いわゆる「押しつけ憲法論」について

 現行憲法はGHQが提示したものの直訳であるなどという極端な主張ではなくとも、占領軍の押しつけによってできたものだから、改正すべきだとする論議があります。

 結論から先に書くと、
こういう議論のほとんどは不毛なものです。それは、なぜか?

 
それは、現行憲法の現在の問題を取り上げるのでなく、過去の問題を取り上げているからです。過去にのみ拘泥し、現在の問題を取り上げない社会制度論議は、不毛なものにならざるを得ないのです。

 ある憲法の解説書にこんな意味の言葉がありました。「押しつけを理由に現在の憲法を非難する人々は出生の事情を問題にしている。しかし、憲法がどのように育ったかこそが問題なのだ」というようなものと記憶しています。

 あらためて、あなたに、お尋ねします。

 あなたは、出生の事情で、その人の価値を判断する人ですか?

 あなたは、部下の出身大学がどこかということだけで、部下の仕事に対する能力を判断する人ですか?

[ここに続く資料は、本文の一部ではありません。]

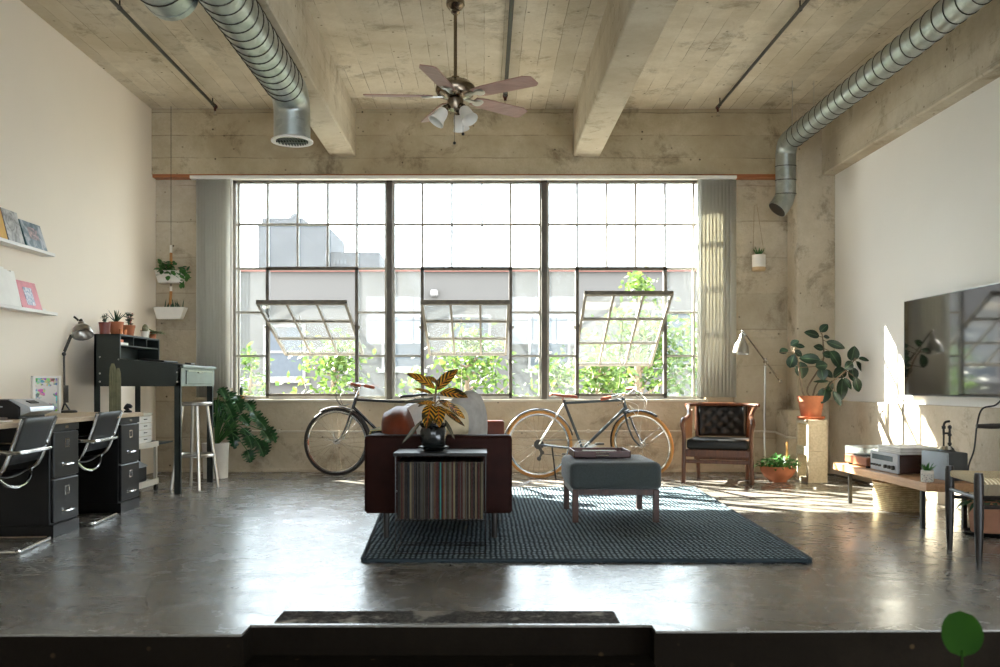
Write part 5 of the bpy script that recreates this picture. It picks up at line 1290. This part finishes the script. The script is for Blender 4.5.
# pipe lamp
r=thing('pipe_lamp',(3.09,6.02,.49),'small black pipe-fitting lamp on a silver base, on top of the grey speaker','lamp')
m=MB(); m.lathe([(0,0),(.055,0),(.057,.012),(.04,.025),(.03,.034),(0,.036)],(3.09,6.02,.4915),24); build(m,'base',M['chrome'],r)
m=MB(); x0,y0,z0=3.09,6.02,.52
m.tube([(x0+.018,y0,z0),(x0+.018,y0,.665)],.008,8); m.tube([(x0-.022,y0,.60),(x0-.022,y0,.66),(x0-.01,y0,.685),(x0+.018,y0,.69)],.008,8,smooth=3)
for z in (.54,.60,.65): m.cyl((x0+.018,y0,z-.008),(x0+.018,y0,z+.008),.013,seg=10)
m.tube([(x0-.022,y0,.61),(x0+.018,y0,.61)],.007,8); m.cyl((x0-.022,y0,.64),(x0-.022,y0,.66),.013,seg=10); m.cyl((x0-.022,y0,z0+.0),(x0-.022,y0,.6),.006,seg=8); build(m,'pipework',M['black_metal'],r)
# succulent
c=V((2.875,5.85,BZ+.0005)); r=thing('potted_succulent',c,'little succulent in a patterned white and grey pot on the bench corner','potted plant')
t=NT('patterned_pot'); co=t.coord(); vo=t.n('ShaderNodeTexVoronoi'); vo.inputs['Scale'].default_value=90; t.l(co,vo.inputs['Vector'])
sx=t.n('ShaderNodeSeparateXYZ'); t.l(co,sx.inputs[0]); band=t.ramp(sx.outputs[2],[(.052,1.0),(.056,0.0)])
t.base(t.mix(band,'#dcd6ca',t.mix(t.ramp(vo.outputs[0],[(.25,0.0),(.4,1.0)]),'#5f5f5e','#cfcbc2'))); t.set(rough=.4)
m=MB(); m.lathe([(0,0),(.036,0),(.039,.01),(.039,.075),(.033,.075),(.032,.065),(0,.065)],c,24); build(m,'pot',t.m,r)
build(spray(c+V((0,0,.062)),22,.07,.016,.8,'blade',1,22,.2),'leaves',M['lf_green'],r)
# basket
bc=V((3.10,6.74,0)); r=thing('wicker_basket',bc,'round pale wicker basket on the floor under the bench','basket')
m=MB(); m.lathe([(0,0),(.165,0),(.172,.02),(.18,.1),(.178,.19),(.18,.2),(.172,.205),(.166,.19),(.168,.1),(.16,.02),(0,.012)],bc,36); build(m,'bowl',M['wicker'],r)
m=MB(); m.tube([bc+V((.178*math.cos(a),.178*math.sin(a),.203)) for a in [2*PI*i/36 for i in range(36)]],.009,8,closed=True); build(m,'rim',M['wicker'],r)
# big pot with leaves under chair
pc=V((3.13,5.62,0)); r=thing('potted_plant',pc,'drooping dark-leaved plant in a pink terracotta pot on the floor behind the woven chair','potted plant')
m=MB(); m.lathe([(0,0),(.115,0),(.13,.02),(.125,.025),(.11,.012),(0,.01)],pc,28); build(m,'saucer',M['black_plastic'],r)
m=MB(); m.lathe([(0,0),(.08,0),(.088,.01),(.106,.17),(.108,.205),(.098,.205),(.095,.18),(0,.18)],pc+V((0,0,.013)),32); build(m,'pot',mat('pink_terracotta','#c28e72',.75,0,.1,9,.1),r); soil(pc,.108,.215,r)
random.seed(31); m=MB(); m.norecalc=True
for k in range(26):
    a=k*2.4; e=random.uniform(.5,1.1); m.leaf(pc+V((math.cos(a)*.02,math.sin(a)*.02,.19)),(math.cos(a)*e,math.sin(a)*e,.45),(-math.cos(a),-math.sin(a),1),random.uniform(.14,.2),random.uniform(.03,.045),1.5,.25,8)
build(m,'leaves',M['lf_dark'],r)
# woven chair (front faces -X)
def wchair():
    r=thing('woven_chair',(0,0,0),'black wooden armchair with a woven cord seat at the right edge','chair')
    wd=M['wood_dark']
    # local: front -X, width along Y
    fy=.215
    for s in (-1,1):
        m=MB(); m.tube([(-.22,s*fy,0),(-.22,s*fy,.25),(-.22,s*fy,.455),(-.22,s*fy,.476)],[.015,.025,.024,.02],12); build(m,'front_leg',wd,r)
        m=MB(); m.tube([(.24,s*.19,0),(.22,s*.19,.25),(.20,s*.20,.44),(.14,s*.235,.58),(.08,s*.25,.69)],[.013,.019,.019,.016,.014],12,smooth=4); build(m,'rear_leg',wd,r)
        m=MB(); m.tube([(-.22,s*fy,.30),(.22,s*.19,.30)],.0115,8); build(m,'side_stretcher',wd,r)
    build(MB().tube([(-.22,-fy,.345),(-.22,fy,.345)],.0115,8),'front_stretcher',wd,r); build(MB().tube([(.22,-.19,.25),(.22,.19,.25)],.0115,8),'rear_stretcher',wd,r)
    m=MB(); m.tube([(-.06,-.265,.70),(.02,-.27,.70),(.12,-.25,.705),(.22,-.16,.72),(.25,0,.73),(.22,.16,.72),(.12,.25,.705),(.02,.27,.70),(-.06,.265,.70)],[.012,.016,.015,.015,.016,.015,.015,.016,.012],10,smooth=5); build(m,'arm_bow',wd,r)
    m=MB(); m.tube([(.21,0,.42),(.23,0,.55),(.24,-.05,.66),(.24,-.1,.725)],.011,8,smooth=4); m.tube([(.23,0,.55),(.24,.05,.66),(.24,.1,.725)],.011,8,smooth=4); build(m,'back_splat',wd,r)
    m=MB(); n=14; g={}
    for sd in (0,1):
        for i in range(n+1):
            for j in range(n+1):
                u=2*i/n-1; v=2*j/n-1; wy=fy+.0-(u+1)/2*.02
                sag=.014*(1-u*u)*(1-v*v)
                g[sd,i,j]=m.b.verts.new((u*.225,v*wy,(.452-sag) if sd else (.415)))
        for i in range(n):
            for j in range(n): m.face([g[sd,i,j],g[sd,i+1,j],g[sd,i+1,j+1],g[sd,i,j+1]])
    for i in range(n):
        for j in (0,n): m.face([g[0,i,j],g[0,i+1,j],g[1,i+1,j],g[1,i,j]]); m.face([g[0,j,i],g[0,j,i+1],g[1,j,i+1],g[1,j,i]])
    build(m,'seat',M['cordseat'],r,bevel=.008)
    return r
w=wchair(); w.location=(2.60+.22,4.86,0); w.rotation_euler=(0,0,math.radians(-9))

# foreground leaf plant
lc=P(965,636,1.7)
r=thing('round_leaf_plant',(lc.x,lc.y+.03,-.46),'single round green leaf of a potted plant poking up at the bottom right corner','potted plant')
m=MB(); m.norecalc=True; m.leaf(lc+V((0,.01,-.042)),(0.05,.15,1),(0,-1,.2),.085,.08,.1,.1,12,'round'); m.leaf(lc+V((.06,.1,-.2)),(.5,.2,.6),(0,-1,.5),.07,.07,.2,.1,12,'round'); m.leaf(lc+V((-.08,.06,-.24)),(-.5,.2,.6),(0,-1,.5),.07,.07,.2,.1,12,'round'); build(m,'leaves',M['lf_cam'],r)
b=V((lc.x,lc.y+.05,-.22)); m=MB()
for e in (lc+V((0,.01,-.03)),lc+V((.06,.1,-.2)),lc+V((-.08,.06,-.24))): m.tube([b,(b+e)/2+V((.01,0,0)),e],.0018,5,smooth=4)
build(m,'stalks',M['lf_cam'],r)
m=MB(); pot(m,(lc.x,lc.y+.05,-.459),.12,.09,.26); build(m,'pot',M['terra'],r); soil((lc.x,lc.y+.05,-.459),.12,.26,r)

# ============================================================ LIGHT, CAMERA
sd=bpy.data.lights.new('sun','SUN'); sd.energy=30; sd.angle=math.radians(.6); sd.color=(1,.94,.84)
so=bpy.data.objects.new('sun',sd); COL.objects.link(so); so.location=(-8,18,12)
so.rotation_euler=V((1.07,-1,-.95)).to_track_quat('-Z','Y').to_euler()
w=bpy.data.worlds.new('world'); SC.world=w; w.use_nodes=True; nt=w.node_tree
bg=nt.nodes['Background']; bg.inputs[0].default_value=(.82,.91,1.0,1); bg.inputs[1].default_value=3.7
cd_=bpy.data.cameras.new('camera'); cam=bpy.data.objects.new('camera',cd_); COL.objects.link(cam)
cam.location=(0,0,EYE); cam.rotation_euler=(PI/2,0,0); cd_.sensor_width=36; cd_.sensor_fit='HORIZONTAL'; cd_.lens=32.4; cd_.shift_x=.015; cd_.shift_y=.0505
cd_.dof.use_dof=True; cd_.dof.focus_distance=7.5; cd_.dof.aperture_fstop=5.6
cd_.clip_start=.05; cd_.clip_end=500
SC.camera=cam
vs=SC.view_settings; vs.view_transform='Standard'; vs.look='None'; vs.gamma=1; vs.use_curve_mapping=False; vs.exposure=1.8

 それとも、その人がどのように生きてきて、いまどのようなパーソナリティを持っているか、あるいは何を大学で学び、どのような仕事のキャリアを経て、現在はどのようなスキルを持っているか、そういうことこそが大切なのだと考える人ですか?

 あなたは、どちらでしょう?

 「氏が大事」派ですか、「氏より育ち」派ですか?

 「学歴尊重」派ですか、「実力尊重」派ですか?

 あなたが「いま」が大切なのだと即座に答える人ならば、「押しつけ憲法であるから改正すべきだ」という「押しつけ改正論」を支持することはないと思いますが、いかがでしょうか。

 しかし、世の中、すべてあっさりと割り切れるものではないことも、また、事実。また「過去」が将来を考えるよすがとなることも事実。以下は、そういうパースペクティブにたったときの話。

§

 「押しつけ改正論」の指摘は、

  1. 帝国憲法からの継続性(現行憲法の合法性)を問題とする
  2. GHQの憲法案作成権限の有無を問題とする
  3. 憲法案作成スタッフの能力と期間を問題とする

などです。

 もっとも、敗戦による特殊な状況を考え合わせると、「だからなんだっていうの、それしかなかったからこうなった。それでいま、不都合だっていうのなら、そこを直せばいいことでしょ」って気がしないでもありません。

 たしかにもっと深くこの国のありようを考えるためには、
敗戦の特殊性の中にすべてを解消したり、ごまかしたりせずに、問題を原点に立ってとらえ直す努力は必要だと、わたしも考えます。しかし、その場合には、多少困難なことでも、事実をきちんと調べ直して、自分なりに再構成するという姿勢がなくてはならないでしょう。

 はじめに結論があって、その結論にあうものだけを拾ってきて「ハイそれで終わり」とするお手軽な態度・姿勢に終始したり、その結論のために事実さえ無視するというのなら、最初からやめておく方がかえって誠実というものです。